Portrait of FH

for orchestra by Anthony Ritchie Opus 141

Symphonic work inspired by the media used by Frances Hodgkins - water-colours, oils and gouaches.

Programme Note

i - Water-colours
ii - Oils
iii - Gouache

Listen to performance of Gouache

Portrait of FH was commissioned by The Southern Sinfonia and written as part of a presentation about the life of great NZ artist, Frances Hodgkins. It reflects on aspects of the artist's life, ranging from her early days in NZ in the late 19th century through to the 'flowering of her career' in the 1940s, when she was one of the leading modernist painters of her generation.

The work opens with the Frances doodling at the piano (an instrument she played), improvising a theme, which then gets woven into the fabric of the piece. The orchestra enters with a flourish, and both the Prelude and 'Water- colours' are optimistic and lively in tone.

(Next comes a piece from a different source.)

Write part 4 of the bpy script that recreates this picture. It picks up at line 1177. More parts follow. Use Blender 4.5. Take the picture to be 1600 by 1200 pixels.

In 'Water-colours' I took as a cue Frances' statement "I made the paint dance," and a waltz feel pervades the piece. 'Oils', by contrast, is somber in tone, with a sense of loneliness and also reflects the hardships of war. 'Gouaches' is strange and colourful in sound, and becomes heroic in tone towards the end, before an unresolved ending, in which the piano returns again.

All movements are connected by the use of a musical motif, F-B which, when using the traditional German note names, spell F-H. This motif, representing Frances, also relates to the whimsical, poignant self-portraits she painted.

This work was the brainchild of art collector and curator Marshall Seifert, and it is to Marshall that I dedicate the music.